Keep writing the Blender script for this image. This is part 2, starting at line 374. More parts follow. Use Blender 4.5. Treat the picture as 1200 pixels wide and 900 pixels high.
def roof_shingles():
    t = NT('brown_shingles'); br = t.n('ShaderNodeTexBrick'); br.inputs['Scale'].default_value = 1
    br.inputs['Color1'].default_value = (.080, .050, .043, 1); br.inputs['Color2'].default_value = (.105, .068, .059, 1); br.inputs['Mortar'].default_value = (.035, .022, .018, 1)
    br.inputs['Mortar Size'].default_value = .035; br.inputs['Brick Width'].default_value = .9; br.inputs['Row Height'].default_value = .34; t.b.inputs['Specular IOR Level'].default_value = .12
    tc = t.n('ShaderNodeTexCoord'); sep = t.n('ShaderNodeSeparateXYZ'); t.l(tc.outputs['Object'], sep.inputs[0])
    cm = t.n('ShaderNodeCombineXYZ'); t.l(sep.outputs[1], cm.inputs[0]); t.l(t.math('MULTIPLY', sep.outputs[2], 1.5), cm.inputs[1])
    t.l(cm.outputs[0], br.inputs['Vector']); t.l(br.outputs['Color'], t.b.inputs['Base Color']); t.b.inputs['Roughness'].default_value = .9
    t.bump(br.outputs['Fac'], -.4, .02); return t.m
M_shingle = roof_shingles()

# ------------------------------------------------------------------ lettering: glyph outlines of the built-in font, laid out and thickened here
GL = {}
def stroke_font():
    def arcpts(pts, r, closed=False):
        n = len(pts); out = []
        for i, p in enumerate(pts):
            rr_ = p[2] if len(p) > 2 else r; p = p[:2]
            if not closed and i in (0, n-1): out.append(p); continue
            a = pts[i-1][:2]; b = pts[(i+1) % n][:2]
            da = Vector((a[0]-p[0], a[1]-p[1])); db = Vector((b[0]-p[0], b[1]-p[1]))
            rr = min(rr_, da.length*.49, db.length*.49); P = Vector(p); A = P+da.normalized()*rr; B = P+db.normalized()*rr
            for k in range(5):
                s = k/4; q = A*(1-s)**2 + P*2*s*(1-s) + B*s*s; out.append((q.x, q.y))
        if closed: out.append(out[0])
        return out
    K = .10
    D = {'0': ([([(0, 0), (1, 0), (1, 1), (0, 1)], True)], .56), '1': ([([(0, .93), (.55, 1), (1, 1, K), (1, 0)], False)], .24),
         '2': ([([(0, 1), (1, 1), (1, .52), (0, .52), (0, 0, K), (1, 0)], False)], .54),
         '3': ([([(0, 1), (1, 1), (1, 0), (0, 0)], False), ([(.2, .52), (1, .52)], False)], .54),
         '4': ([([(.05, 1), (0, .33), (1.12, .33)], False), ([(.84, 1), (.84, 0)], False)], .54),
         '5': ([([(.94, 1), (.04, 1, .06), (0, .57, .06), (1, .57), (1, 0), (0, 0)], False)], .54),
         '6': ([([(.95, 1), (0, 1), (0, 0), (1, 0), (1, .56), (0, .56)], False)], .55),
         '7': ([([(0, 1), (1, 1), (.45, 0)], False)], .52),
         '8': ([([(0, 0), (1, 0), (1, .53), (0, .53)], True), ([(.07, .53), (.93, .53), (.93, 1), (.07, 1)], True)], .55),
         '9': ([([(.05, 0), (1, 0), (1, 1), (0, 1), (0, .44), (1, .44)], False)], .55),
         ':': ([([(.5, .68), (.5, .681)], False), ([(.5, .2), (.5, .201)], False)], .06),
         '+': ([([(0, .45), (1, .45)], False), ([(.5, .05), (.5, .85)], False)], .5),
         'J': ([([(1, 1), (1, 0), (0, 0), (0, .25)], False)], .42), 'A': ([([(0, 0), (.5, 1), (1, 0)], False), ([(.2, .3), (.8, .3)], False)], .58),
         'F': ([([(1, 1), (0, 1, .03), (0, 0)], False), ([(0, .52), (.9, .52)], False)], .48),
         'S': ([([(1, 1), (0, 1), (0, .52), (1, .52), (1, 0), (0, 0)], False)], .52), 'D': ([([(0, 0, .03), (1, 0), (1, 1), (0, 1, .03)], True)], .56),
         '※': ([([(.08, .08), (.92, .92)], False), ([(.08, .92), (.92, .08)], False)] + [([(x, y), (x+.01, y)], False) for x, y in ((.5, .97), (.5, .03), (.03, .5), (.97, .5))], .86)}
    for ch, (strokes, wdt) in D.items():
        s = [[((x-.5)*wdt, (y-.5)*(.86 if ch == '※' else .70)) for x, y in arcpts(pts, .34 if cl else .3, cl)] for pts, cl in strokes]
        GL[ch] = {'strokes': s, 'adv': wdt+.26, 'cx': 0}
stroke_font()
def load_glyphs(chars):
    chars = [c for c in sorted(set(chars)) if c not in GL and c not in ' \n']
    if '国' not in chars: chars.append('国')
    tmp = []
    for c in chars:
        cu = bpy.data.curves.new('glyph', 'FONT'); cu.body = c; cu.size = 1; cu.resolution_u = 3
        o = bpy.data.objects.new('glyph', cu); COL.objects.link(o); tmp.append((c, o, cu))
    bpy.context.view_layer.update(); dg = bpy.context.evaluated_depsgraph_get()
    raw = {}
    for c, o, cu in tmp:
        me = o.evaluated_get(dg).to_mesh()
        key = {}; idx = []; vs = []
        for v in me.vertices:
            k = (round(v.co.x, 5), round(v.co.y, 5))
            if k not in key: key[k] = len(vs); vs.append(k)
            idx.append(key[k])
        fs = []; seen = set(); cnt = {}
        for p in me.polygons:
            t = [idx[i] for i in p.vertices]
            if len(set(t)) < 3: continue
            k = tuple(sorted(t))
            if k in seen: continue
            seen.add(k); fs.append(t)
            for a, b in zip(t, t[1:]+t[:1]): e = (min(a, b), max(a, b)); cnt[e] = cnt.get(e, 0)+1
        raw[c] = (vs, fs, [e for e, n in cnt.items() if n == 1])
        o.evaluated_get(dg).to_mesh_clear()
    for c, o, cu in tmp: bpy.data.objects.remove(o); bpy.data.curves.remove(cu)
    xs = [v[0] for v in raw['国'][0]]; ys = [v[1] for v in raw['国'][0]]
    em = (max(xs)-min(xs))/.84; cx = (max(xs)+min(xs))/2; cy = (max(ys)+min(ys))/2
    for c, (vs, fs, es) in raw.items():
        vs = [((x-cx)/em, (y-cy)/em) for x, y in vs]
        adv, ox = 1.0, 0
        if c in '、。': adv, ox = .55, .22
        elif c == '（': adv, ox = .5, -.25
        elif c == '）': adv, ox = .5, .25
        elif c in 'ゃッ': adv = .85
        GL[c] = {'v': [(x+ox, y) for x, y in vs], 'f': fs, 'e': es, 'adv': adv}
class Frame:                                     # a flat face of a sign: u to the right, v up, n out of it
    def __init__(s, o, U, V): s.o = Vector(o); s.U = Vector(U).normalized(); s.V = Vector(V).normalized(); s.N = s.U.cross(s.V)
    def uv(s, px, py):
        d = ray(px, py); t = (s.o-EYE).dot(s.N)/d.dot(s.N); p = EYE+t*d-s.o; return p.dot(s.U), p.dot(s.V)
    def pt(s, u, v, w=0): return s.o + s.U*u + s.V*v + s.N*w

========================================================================

### TASK
Reproduce all of the data exactly as given.

### EXERCISE ANSWER
Keep writing the Blender script for this image. This is part 2, starting at line 374. More parts follow. Use Blender 4.5. Treat the picture as 1200 pixels wide and 900 pixels high.
def roof_shingles():
    t = NT('brown_shingles'); br = t.n('ShaderNodeTexBrick'); br.inputs['Scale'].default_value = 1
    br.inputs['Color1'].default_value = (.080, .050, .043, 1); br.inputs['Color2'].default_value = (.105, .068, .059, 1); br.inputs['Mortar'].default_value = (.035, .022, .018, 1)
    br.inputs['Mortar Size'].default_value = .035; br.inputs['Brick Width'].default_value = .9; br.inputs['Row Height'].default_value = .34; t.b.inputs['Specular IOR Level'].default_value = .12
    tc = t.n('ShaderNodeTexCoord'); sep = t.n('ShaderNodeSeparateXYZ'); t.l(tc.outputs['Object'], sep.inputs[0])
    cm = t.n('ShaderNodeCombineXYZ'); t.l(sep.outputs[1], cm.inputs[0]); t.l(t.math('MULTIPLY', sep.outputs[2], 1.5), cm.inputs[1])
    t.l(cm.outputs[0], br.inputs['Vector']); t.l(br.outputs['Color'], t.b.inputs['Base Color']); t.b.inputs['Roughness'].default_value = .9
    t.bump(br.outputs['Fac'], -.4, .02); return t.m
M_shingle = roof_shingles()

# ------------------------------------------------------------------ lettering: glyph outlines of the built-in font, laid out and thickened here
GL = {}
def stroke_font():
    def arcpts(pts, r, closed=False):
        n = len(pts); out = []
        for i, p in enumerate(pts):
            rr_ = p[2] if len(p) > 2 else r; p = p[:2]
            if not closed and i in (0, n-1): out.append(p); continue
            a = pts[i-1][:2]; b = pts[(i+1) % n][:2]
            da = Vector((a[0]-p[0], a[1]-p[1])); db = Vector((b[0]-p[0], b[1]-p[1]))
            rr = min(rr_, da.length*.49, db.length*.49); P = Vector(p); A = P+da.normalized()*rr; B = P+db.normalized()*rr
            for k in range(5):
                s = k/4; q = A*(1-s)**2 + P*2*s*(1-s) + B*s*s; out.append((q.x, q.y))
        if closed: out.append(out[0])
        return out
    K = .10
    D = {'0': ([([(0, 0), (1, 0), (1, 1), (0, 1)], True)], .56), '1': ([([(0, .93), (.55, 1), (1, 1, K), (1, 0)], False)], .24),
         '2': ([([(0, 1), (1, 1), (1, .52), (0, .52), (0, 0, K), (1, 0)], False)], .54),
         '3': ([([(0, 1), (1, 1), (1, 0), (0, 0)], False), ([(.2, .52), (1, .52)], False)], .54),
         '4': ([([(.05, 1), (0, .33), (1.12, .33)], False), ([(.84, 1), (.84, 0)], False)], .54),
         '5': ([([(.94, 1), (.04, 1, .06), (0, .57, .06), (1, .57), (1, 0), (0, 0)], False)], .54),
         '6': ([([(.95, 1), (0, 1), (0, 0), (1, 0), (1, .56), (0, .56)], False)], .55),
         '7': ([([(0, 1), (1, 1), (.45, 0)], False)], .52),
         '8': ([([(0, 0), (1, 0), (1, .53), (0, .53)], True), ([(.07, .53), (.93, .53), (.93, 1), (.07, 1)], True)], .55),
         '9': ([([(.05, 0), (1, 0), (1, 1), (0, 1), (0, .44), (1, .44)], False)], .55),
         ':': ([([(.5, .68), (.5, .681)], False), ([(.5, .2), (.5, .201)], False)], .06),
         '+': ([([(0, .45), (1, .45)], False), ([(.5, .05), (.5, .85)], False)], .5),
         'J': ([([(1, 1), (1, 0), (0, 0), (0, .25)], False)], .42), 'A': ([([(0, 0), (.5, 1), (1, 0)], False), ([(.2, .3), (.8, .3)], False)], .58),
         'F': ([([(1, 1), (0, 1, .03), (0, 0)], False), ([(0, .52), (.9, .52)], False)], .48),
         'S': ([([(1, 1), (0, 1), (0, .52), (1, .52), (1, 0), (0, 0)], False)], .52), 'D': ([([(0, 0, .03), (1, 0), (1, 1), (0, 1, .03)], True)], .56),
         '※': ([([(.08, .08), (.92, .92)], False), ([(.08, .92), (.92, .08)], False)] + [([(x, y), (x+.01, y)], False) for x, y in ((.5, .97), (.5, .03), (.03, .5), (.97, .5))], .86)}
    for ch, (strokes, wdt) in D.items():
        s = [[((x-.5)*wdt, (y-.5)*(.86 if ch == '※' else .70)) for x, y in arcpts(pts, .34 if cl else .3, cl)] for pts, cl in strokes]
        GL[ch] = {'strokes': s, 'adv': wdt+.26, 'cx': 0}
stroke_font()
def load_glyphs(chars):
    chars = [c for c in sorted(set(chars)) if c not in GL and c not in ' \n']
    if '国' not in chars: chars.append('国')
    tmp = []
    for c in chars:
        cu = bpy.data.curves.new('glyph', 'FONT'); cu.body = c; cu.size = 1; cu.resolution_u = 3
        o = bpy.data.objects.new('glyph', cu); COL.objects.link(o); tmp.append((c, o, cu))
    bpy.context.view_layer.update(); dg = bpy.context.evaluated_depsgraph_get()
    raw = {}
    for c, o, cu in tmp:
        me = o.evaluated_get(dg).to_mesh()
        key = {}; idx = []; vs = []
        for v in me.vertices:
            k = (round(v.co.x, 5), round(v.co.y, 5))
            if k not in key: key[k] = len(vs); vs.append(k)
            idx.append(key[k])
        fs = []; seen = set(); cnt = {}
        for p in me.polygons:
            t = [idx[i] for i in p.vertices]
            if len(set(t)) < 3: continue
            k = tuple(sorted(t))
            if k in seen: continue
            seen.add(k); fs.append(t)
            for a, b in zip(t, t[1:]+t[:1]): e = (min(a, b), max(a, b)); cnt[e] = cnt.get(e, 0)+1
        raw[c] = (vs, fs, [e for e, n in cnt.items() if n == 1])
        o.evaluated_get(dg).to_mesh_clear()
    for c, o, cu in tmp: bpy.data.objects.remove(o); bpy.data.curves.remove(cu)
    xs = [v[0] for v in raw['国'][0]]; ys = [v[1] for v in raw['国'][0]]
    em = (max(xs)-min(xs))/.84; cx = (max(xs)+min(xs))/2; cy = (max(ys)+min(ys))/2
    for c, (vs, fs, es) in raw.items():
        vs = [((x-cx)/em, (y-cy)/em) for x, y in vs]
        adv, ox = 1.0, 0
        if c in '、。': adv, ox = .55, .22
        elif c == '（': adv, ox = .5, -.25
        elif c == '）': adv, ox = .5, .25
        elif c in 'ゃッ': adv = .85
        GL[c] = {'v': [(x+ox, y) for x, y in vs], 'f': fs, 'e': es, 'adv': adv}
class Frame:                                     # a flat face of a sign: u to the right, v up, n out of it
    def __init__(s, o, U, V): s.o = Vector(o); s.U = Vector(U).normalized(); s.V = Vector(V).normalized(); s.N = s.U.cross(s.V)
    def uv(s, px, py):
        d = ray(px, py); t = (s.o-EYE).dot(s.N)/d.dot(s.N); p = EYE+t*d-s.o; return p.dot(s.U), p.dot(s.V)
    def pt(s, u, v, w=0): return s.o + s.U*u + s.V*v + s.N*w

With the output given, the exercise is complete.